What this example teaches us about the future
The POS shows why steps 4 and 5 are directionally right, but incomplete. Yes, the application as a screen can disappear. A cashier might simply say: ‘Sell these items, apply 10% loyalty discount, split payment, email receipt.’ The AI can interpret the intent. But underneath, the transaction kernel still must execute a strict sequence and write proof.
This is also why programming languages and compilers are unlikely to vanish entirely. In commerce, we need reproducibility: the same input must produce the same output, months later, under audit. That need for proof pushes us toward verifiable builds, strong typing, test suites, certified modules, and controlled updates. AI will generate more code, but the system will still demand a chain of evidence.
A slightly more realistic version of discussed five steps
If we keep the meaning but adjust it for the realities of retail, money, and regulation, I would rewrite the story like this:
First, everyone builds – because AI makes creation cheap. Second, data portability becomes a competitive weapon, so companies invest in event logs, archives, and clean data contracts. Third, programming languages become less visible because AI writes most of the code, but verification and safety tooling becomes more important, not less. Fourth, apps fade into agent-orchestrated capabilities, while the transaction kernels remain. Fifth, AI becomes the main interface, but the world still runs on deterministic cores for payments, fiscalization, and audit.

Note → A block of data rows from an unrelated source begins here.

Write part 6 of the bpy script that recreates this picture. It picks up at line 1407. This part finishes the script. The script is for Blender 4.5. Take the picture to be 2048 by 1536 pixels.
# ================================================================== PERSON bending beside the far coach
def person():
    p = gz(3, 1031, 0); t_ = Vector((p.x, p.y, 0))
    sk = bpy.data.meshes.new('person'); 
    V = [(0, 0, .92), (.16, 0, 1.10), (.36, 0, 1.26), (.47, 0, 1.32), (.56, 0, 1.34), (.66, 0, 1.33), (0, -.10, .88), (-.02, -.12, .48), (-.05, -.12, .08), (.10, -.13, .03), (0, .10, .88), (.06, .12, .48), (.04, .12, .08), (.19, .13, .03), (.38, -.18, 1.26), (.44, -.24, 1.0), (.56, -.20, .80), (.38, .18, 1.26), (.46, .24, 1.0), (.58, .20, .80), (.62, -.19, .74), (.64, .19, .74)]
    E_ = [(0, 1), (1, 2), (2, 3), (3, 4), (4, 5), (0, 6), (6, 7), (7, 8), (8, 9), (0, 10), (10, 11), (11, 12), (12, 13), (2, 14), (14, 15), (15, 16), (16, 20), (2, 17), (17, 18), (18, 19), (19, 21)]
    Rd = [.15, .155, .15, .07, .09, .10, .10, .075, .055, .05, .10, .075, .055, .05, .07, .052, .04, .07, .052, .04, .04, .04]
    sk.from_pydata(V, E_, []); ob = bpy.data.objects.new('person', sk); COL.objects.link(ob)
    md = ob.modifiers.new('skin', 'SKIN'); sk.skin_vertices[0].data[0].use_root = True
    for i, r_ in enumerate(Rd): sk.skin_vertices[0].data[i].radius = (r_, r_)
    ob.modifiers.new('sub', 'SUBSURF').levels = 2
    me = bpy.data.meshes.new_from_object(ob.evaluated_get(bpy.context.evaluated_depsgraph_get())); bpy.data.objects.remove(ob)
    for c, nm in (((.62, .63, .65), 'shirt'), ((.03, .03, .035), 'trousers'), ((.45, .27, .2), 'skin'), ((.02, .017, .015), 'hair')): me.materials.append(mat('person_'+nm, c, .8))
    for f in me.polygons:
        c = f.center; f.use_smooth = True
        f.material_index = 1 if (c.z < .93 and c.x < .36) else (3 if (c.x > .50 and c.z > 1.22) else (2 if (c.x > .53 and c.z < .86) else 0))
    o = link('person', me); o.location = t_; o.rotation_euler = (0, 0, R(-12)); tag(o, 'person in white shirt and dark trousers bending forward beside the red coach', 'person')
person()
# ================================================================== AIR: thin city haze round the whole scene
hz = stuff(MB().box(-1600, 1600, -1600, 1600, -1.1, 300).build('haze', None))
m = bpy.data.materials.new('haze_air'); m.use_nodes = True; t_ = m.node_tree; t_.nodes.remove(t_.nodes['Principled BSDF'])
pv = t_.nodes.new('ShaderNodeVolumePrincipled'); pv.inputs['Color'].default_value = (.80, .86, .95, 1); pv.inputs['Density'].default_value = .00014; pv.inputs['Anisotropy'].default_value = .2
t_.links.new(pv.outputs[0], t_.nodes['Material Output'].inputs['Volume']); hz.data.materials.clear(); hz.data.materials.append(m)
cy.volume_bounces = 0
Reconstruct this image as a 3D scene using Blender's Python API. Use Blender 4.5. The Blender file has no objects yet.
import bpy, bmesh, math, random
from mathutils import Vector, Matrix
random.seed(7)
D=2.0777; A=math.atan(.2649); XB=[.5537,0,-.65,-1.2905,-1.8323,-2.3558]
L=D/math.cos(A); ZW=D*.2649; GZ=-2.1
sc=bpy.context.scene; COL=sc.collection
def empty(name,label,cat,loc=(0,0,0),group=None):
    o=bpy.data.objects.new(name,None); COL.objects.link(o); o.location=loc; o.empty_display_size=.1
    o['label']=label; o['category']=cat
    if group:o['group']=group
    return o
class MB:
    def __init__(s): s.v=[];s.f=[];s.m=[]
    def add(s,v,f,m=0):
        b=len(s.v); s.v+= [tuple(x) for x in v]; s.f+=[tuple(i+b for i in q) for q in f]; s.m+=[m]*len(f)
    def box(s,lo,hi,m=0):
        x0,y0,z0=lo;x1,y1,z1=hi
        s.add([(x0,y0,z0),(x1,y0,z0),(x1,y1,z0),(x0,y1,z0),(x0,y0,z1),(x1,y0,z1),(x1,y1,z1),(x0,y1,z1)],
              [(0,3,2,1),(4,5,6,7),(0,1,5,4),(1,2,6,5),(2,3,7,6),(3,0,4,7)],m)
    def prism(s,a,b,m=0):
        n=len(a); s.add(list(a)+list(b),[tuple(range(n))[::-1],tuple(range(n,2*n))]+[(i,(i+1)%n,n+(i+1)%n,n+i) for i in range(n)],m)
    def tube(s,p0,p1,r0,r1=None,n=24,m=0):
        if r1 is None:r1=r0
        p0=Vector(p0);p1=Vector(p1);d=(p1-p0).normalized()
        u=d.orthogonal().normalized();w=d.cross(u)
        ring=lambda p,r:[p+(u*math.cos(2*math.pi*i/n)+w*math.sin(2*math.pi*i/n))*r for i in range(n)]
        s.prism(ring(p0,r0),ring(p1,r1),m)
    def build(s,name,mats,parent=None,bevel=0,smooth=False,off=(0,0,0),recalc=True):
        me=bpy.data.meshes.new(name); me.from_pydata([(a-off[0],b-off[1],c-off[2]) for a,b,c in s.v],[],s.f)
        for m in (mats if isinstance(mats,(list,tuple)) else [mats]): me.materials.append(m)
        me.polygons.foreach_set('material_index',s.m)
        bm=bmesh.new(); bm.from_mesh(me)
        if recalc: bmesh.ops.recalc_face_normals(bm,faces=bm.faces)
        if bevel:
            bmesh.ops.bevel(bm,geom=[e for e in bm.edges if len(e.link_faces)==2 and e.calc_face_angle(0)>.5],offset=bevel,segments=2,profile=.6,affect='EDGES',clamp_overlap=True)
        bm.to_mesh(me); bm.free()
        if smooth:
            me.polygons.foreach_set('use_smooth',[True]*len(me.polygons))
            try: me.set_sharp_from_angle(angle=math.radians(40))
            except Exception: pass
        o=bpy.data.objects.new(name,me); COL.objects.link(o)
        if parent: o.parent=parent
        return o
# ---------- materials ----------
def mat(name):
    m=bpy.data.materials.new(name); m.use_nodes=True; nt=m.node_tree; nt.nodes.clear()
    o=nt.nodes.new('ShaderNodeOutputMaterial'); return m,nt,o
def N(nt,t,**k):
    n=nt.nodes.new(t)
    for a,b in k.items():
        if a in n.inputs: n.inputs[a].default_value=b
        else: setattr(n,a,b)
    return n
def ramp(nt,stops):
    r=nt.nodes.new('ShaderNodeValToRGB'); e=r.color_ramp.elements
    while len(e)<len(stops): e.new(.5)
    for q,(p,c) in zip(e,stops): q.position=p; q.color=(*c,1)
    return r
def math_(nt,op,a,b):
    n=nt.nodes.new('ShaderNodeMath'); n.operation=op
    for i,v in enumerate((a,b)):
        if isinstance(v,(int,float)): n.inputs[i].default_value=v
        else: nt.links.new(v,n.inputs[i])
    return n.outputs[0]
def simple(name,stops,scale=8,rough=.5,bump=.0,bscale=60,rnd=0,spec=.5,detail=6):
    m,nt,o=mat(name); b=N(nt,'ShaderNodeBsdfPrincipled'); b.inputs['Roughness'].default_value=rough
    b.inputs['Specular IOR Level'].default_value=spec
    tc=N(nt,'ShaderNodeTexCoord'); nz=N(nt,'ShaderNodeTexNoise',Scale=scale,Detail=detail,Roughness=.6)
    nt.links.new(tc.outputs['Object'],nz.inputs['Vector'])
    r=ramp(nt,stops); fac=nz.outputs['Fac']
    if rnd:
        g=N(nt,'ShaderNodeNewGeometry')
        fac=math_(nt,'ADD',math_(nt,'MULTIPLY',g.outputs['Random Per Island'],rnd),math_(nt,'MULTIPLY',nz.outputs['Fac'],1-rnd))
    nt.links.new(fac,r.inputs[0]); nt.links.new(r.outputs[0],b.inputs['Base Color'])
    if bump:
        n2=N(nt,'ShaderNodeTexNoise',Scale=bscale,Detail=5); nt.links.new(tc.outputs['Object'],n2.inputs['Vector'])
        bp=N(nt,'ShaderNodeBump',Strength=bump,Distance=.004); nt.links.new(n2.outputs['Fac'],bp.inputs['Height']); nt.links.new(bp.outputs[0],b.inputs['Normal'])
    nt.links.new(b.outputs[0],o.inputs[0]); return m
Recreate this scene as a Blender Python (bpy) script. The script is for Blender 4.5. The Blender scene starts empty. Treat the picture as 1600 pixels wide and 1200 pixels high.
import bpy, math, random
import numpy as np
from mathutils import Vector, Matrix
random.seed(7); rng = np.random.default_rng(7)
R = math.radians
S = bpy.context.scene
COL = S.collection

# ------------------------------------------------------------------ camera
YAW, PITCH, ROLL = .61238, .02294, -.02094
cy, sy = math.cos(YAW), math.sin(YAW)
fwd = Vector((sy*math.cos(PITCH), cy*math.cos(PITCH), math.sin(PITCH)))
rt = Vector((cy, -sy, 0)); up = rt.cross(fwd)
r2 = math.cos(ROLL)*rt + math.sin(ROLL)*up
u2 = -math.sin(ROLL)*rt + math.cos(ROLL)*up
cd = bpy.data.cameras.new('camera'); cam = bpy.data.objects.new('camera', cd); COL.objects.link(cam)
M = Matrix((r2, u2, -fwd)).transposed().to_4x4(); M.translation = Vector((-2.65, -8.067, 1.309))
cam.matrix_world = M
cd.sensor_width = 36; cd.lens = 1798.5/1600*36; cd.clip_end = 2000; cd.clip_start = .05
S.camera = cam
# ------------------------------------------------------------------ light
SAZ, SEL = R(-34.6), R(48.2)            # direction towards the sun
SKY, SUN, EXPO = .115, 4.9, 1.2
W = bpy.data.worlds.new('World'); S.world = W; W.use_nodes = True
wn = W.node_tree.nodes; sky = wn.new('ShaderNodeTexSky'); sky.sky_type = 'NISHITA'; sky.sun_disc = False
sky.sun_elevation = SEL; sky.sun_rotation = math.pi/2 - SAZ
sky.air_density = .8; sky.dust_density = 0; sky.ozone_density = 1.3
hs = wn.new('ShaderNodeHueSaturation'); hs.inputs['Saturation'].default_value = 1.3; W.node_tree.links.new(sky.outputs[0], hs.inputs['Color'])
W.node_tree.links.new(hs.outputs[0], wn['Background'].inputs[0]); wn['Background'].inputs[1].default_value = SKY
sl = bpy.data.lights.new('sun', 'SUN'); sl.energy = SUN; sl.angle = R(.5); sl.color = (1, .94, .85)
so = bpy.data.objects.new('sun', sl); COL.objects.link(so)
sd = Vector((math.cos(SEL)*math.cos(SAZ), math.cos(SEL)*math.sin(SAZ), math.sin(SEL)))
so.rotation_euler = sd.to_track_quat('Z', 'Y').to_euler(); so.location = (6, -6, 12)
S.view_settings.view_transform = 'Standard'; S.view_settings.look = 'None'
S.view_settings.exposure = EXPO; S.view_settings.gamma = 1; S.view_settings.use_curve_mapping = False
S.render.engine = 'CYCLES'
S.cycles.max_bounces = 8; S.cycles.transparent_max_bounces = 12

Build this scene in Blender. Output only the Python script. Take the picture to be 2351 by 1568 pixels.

What retailers and POS vendors should do now
If you believe this direction is even 30% true, the roadmap is clear. Invest less in monolithic UI changes and more in clean, stable cores: an event-based transaction model, strong identity and permissions, clear integration contracts, offline resilience, and compliance evidence by design. Then let AI sit on top – turning complexity into conversation – without weakening the legal truth of the transaction.
The future will not be ‘no software’. It will be ‘software you do not see’, orchestrated by AI, built on kernels you can trust.